STEVEN WHITTAKER helped give Rangers fans one of their best nights in Europe on the road to the Uefa Cup final in 2008 - and is convinced his old club can embark on another long run in next season’s Champions League.

The Ibrox club will return to the continent’s premier competition for the first time in a decade when they enter the third qualifying round in early August.

Whittaker admits no-one would have envisaged back in 2011 just what would unfold for the Light Blues over the next 10 years, but he is thrilled to see them back as Scottish champions and preparing to mix it with Europe's best in the star-studded tournament.

Rangers will be seeded and will need to negotiate just two ties to reach the lucrative group stages, and Whittaker has high hopes that Steven Gerrard’s team can replicate some of the club’s heroics of the recent past.

He said: “I suppose we would never even have expected what happened [to Rangers after 2011] and then to take that long to get back, but that’s just the way that it unfolded.

"It is great to see them back there and winning titles again. That is what they are all about and it is a pity that it took as long as it did, but obviously Steven Gerard has gone in there and done a fantastic job.

"He has got them playing some fantastic stuff, I really enjoyed watching them. It is good seeing them back where they belong.

“In the year we made the Uefa Cup final we had the champions of France in Lyon, the German champions with Stuttgart and then Barcelona.

"No one gave us a hope of getting through and we went into the last game against Lyon needing just a draw to finish second.

“We lost and ended up in the Uefa Cup but no matter who you come up against in the Champions League, it is a cliche, but it is 11 against 11 and you always have a chance.

“Rangers have shown over the past few years with their results in Europe against some big teams that they are more than capable of holding their own.”

Whittaker would rather forget Rangers’ last flirtation with the glamour of the Champions League. His red card in the defeat to Malmo in 2011, for throwing the ball at Jimmy Durmaz, was a career low.

But, reflecting on his career after hanging up his boots to move into the Peter Grant’s coaching team at Dunfermline this summer, the 36-year-old’s incredible mazy solo effort to seal a 2-0 victory over Sporting in injury-time in their 2008 Uefa Cup quarter-final brings back happier memories.
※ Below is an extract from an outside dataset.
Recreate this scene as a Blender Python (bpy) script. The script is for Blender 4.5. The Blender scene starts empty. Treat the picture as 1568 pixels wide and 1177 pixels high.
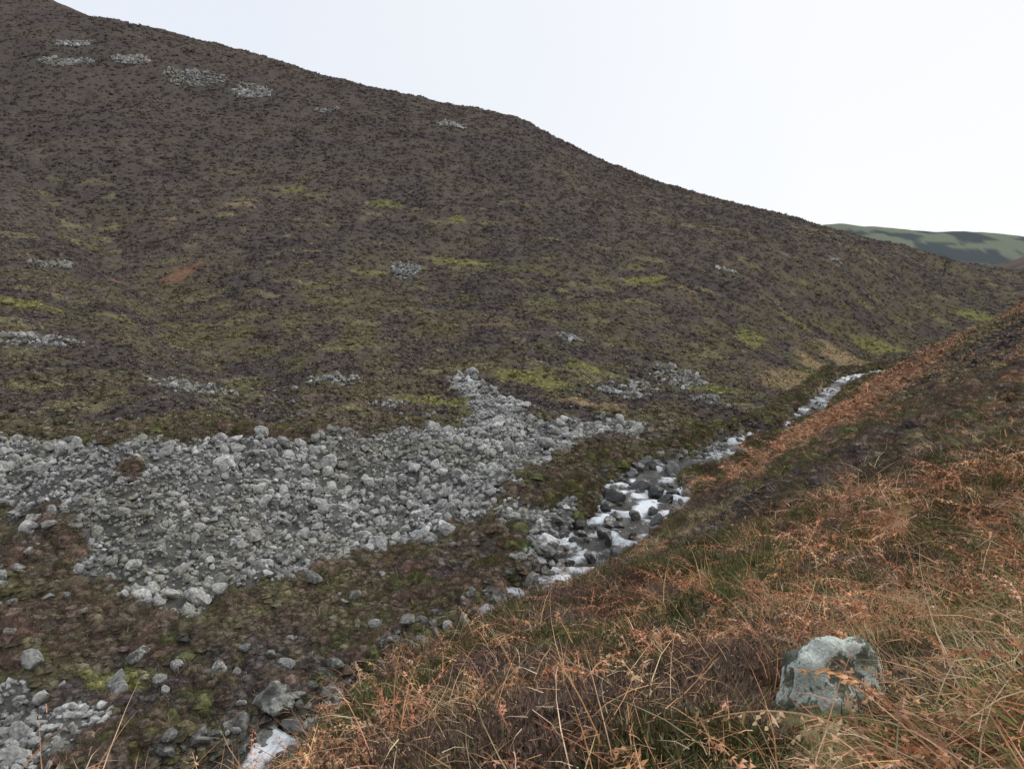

He added: “The red card in Malmo was a reaction to something and it is a moment I learned a lot from. It cost the team that day and I was so disappointed with myself.

“On reflection, it probably stopped me doing things like that more often. It was a high-profile game and it was a learning experience for me, and one I was gutted with.

“But the goal against Sporting Lisbon is a special one for me.

“A lot of Rangers fans refer to the goal and that night as one of the best nights following the club in Europe. That night was such a memorable night for me and for the club.

"I also scored in the semi-final against Fiorentina with one of the five penalties before Nacho Novo rolled in the winner to take us to the final. It was probably the most important penalty or kick I have ever faced.

“Barry Ferguson had missed the first penalty and the four of us behind him knew we had to score.

“After seeing Barry miss I knew how important it was to score, so there was massive pressure on me. We thankfully got there in the end.”